Telephone Interviews...

I never used to be a fan of the telephone interview but they are becoming increasingly common so I am regularly preparing candidates for the experience.  Time poor Managers are trying to reduce the interview lead time by conducting first interviews by phone – although I have noticed that the clients who like to do first interviews by phone tend to interview twice as many candidates – so perhaps they don’t actually save that much time at all! 

The majority of telephone interviews tend to be 20 to 30 minutes long.  The best advice I can give you is to never under-estimate a telephone interview.  Clients genuinely want to be able to create a second interview shortlist as a result of the call and they themselves are usually armed with several questions/filters that they want to resolve during the chat.

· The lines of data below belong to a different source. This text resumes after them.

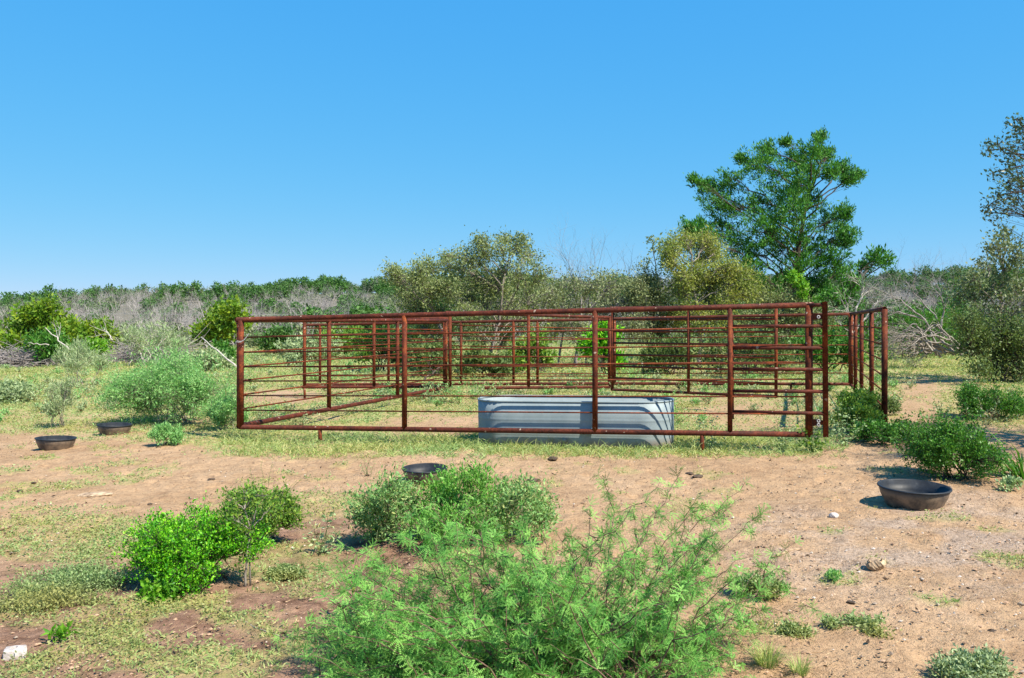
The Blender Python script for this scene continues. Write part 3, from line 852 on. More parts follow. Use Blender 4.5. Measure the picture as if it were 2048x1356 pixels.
# ---- the tall juniper and the oaks behind the pen
tree('juniper_tree', 'tallest dark green juniper tree rising above the oaks behind the pen', 'tree', 1590, 735, 31,
     [(1508, 330, 34), (1530, 305, 26), (1550, 350, 40), (1590, 320, 22, 0.95), (1628, 300, 28), (1650, 310, 22), (1615, 345, 30), (1690, 340, 22), (1700, 358, 16, 0.95), (1660, 345, 20, 0.95),
      (1452, 365, 28), (1410, 375, 20), (1425, 405, 32), (1470, 410, 40), (1520, 400, 42), (1570, 400, 38), (1500, 450, 46), (1440, 450, 34), (1395, 455, 20), (1375, 458, 18), (1460, 490, 40),
      (1540, 470, 40), (1510, 510, 34), (1490, 535, 28, 1.00), (1620, 400, 26, 0.85), (1660, 440, 30, 0.85), (1690, 425, 20, 1.00), (1700, 475, 20, 1.00), (1680, 470, 28, 0.95), (1650, 500, 36, 0.85), (1600, 530, 36, 0.95),
      (1690, 545, 24, 0.95), (1575, 560, 36, 1.00), (1640, 560, 36), (1670, 520, 30), (1700, 575, 24, .8), (1625, 590, 34), (1560, 600, 34), (1500, 570, 34), (1540, 570, 30, 0.95), (1600, 460, 30, 0.95), (1590, 420, 34, 1.00), (1560, 500, 44), (1610, 500, 34, 1.00), (1600, 370, 34, 1.00), (1560, 440, 40), (1480, 320, 12, 0.65), (1570, 285, 10, 0.60), (1640, 275, 12, 0.70), (1720, 350, 9, 0.60), (1385, 360, 9, 0.60)],
     'juniper', 'bark', [(1582, 640), (1590, 560), (1600, 480), (1612, 400), (1640, 330)], 11, 1.0, tr=0.15, ntw=30, nl=40, ll=0.12, lw=0.034, spread=0.075, up=0.9, bare=0.4, shoot=0.25,  twr=0.009, limb_r=0.25, pinch=0.5)
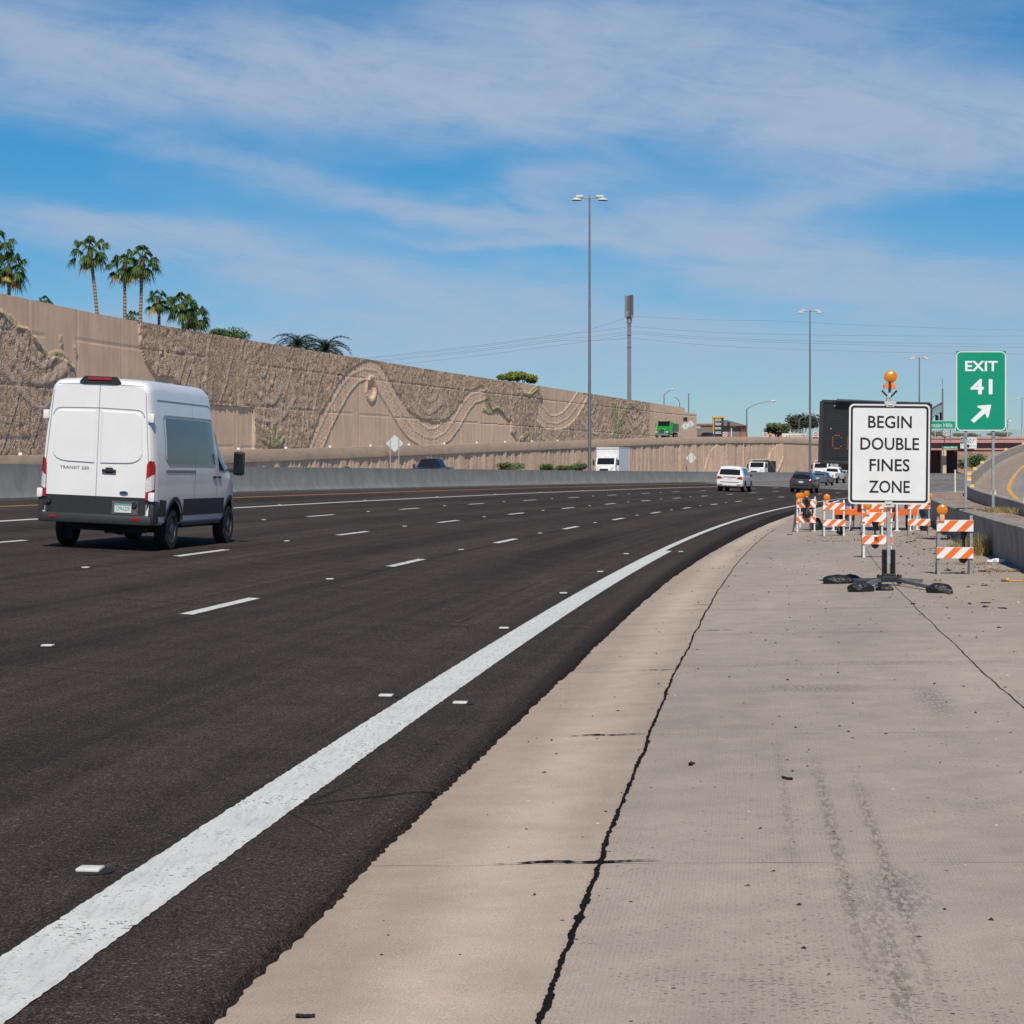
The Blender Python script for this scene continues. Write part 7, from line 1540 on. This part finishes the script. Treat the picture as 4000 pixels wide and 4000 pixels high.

So I would prepare much as you would for a face to face interview. That would include website and social media research, review of client case studies, having a copy of your CV and the Job description in front of you having done some cross referencing on where you can add value – use big pointers to highlight things that you really want to get across to the interviewer.  Always have examples of your key skills and have a list of projects/campaigns that you’ve worked on that demonstrate these skills – it’s great to have these to hand when the brain isn’t working quickly enough to think on the spot. Keep your notes brief so that you can refer to them easily without shuffling lots of paper around.

One client said to me recently that the reason he chooses to do first interviews by phone is to avoid judging people based on looks and presentation.  This is a good thing.  I often think that in a face to face interview, an interviewer can decide in the first 5 minutes that someone isn’t right – and that’s got to be built on quick personal judgements as you’ve barely had a chance to say anything at that point!

Another client makes the point that the majority of client relationships are managed by phone so he wants to see if future recruits have a good telephone manner, if they can have a proper conversation, if they can engage and have empathy over the phone. 

As per face to face interviews, do your homework then focus on your surroundings.  Make sure you are somewhere quiet for the call with no interruptions.  A candidate recently thought they’d manage to do a phone interview whilst their 3 year old was in the same room.  Whilst the interviewer was from a family friendly agency, they just felt that the individual hadn’t valued a phone interview with the same importance as a face to face interview – you’d never attend an interview with your child would you? (And remember that recent BBC news reporter who was skyping when his toddler burst into the room. Not good – although very funny.)

I’d recommend that you stand up and try to smile during the chat.  You might feel like a bit of a plonker but I assure you it will make a difference.   Use the name of the interviewer when responding to questions – but don’t overdo it.  Make sure you have enough battery on your phone – you don’t want the technology to let you down. For some candidates, a quick caffeine fix is required 45 minutes pre-call, just to ensure you are firing on all cylinders.  Best not to go to the other extreme with a couple of glasses of wine though.. .(things you’d think I wouldn’t need to advise....#354). Save that for when you’ve got the job.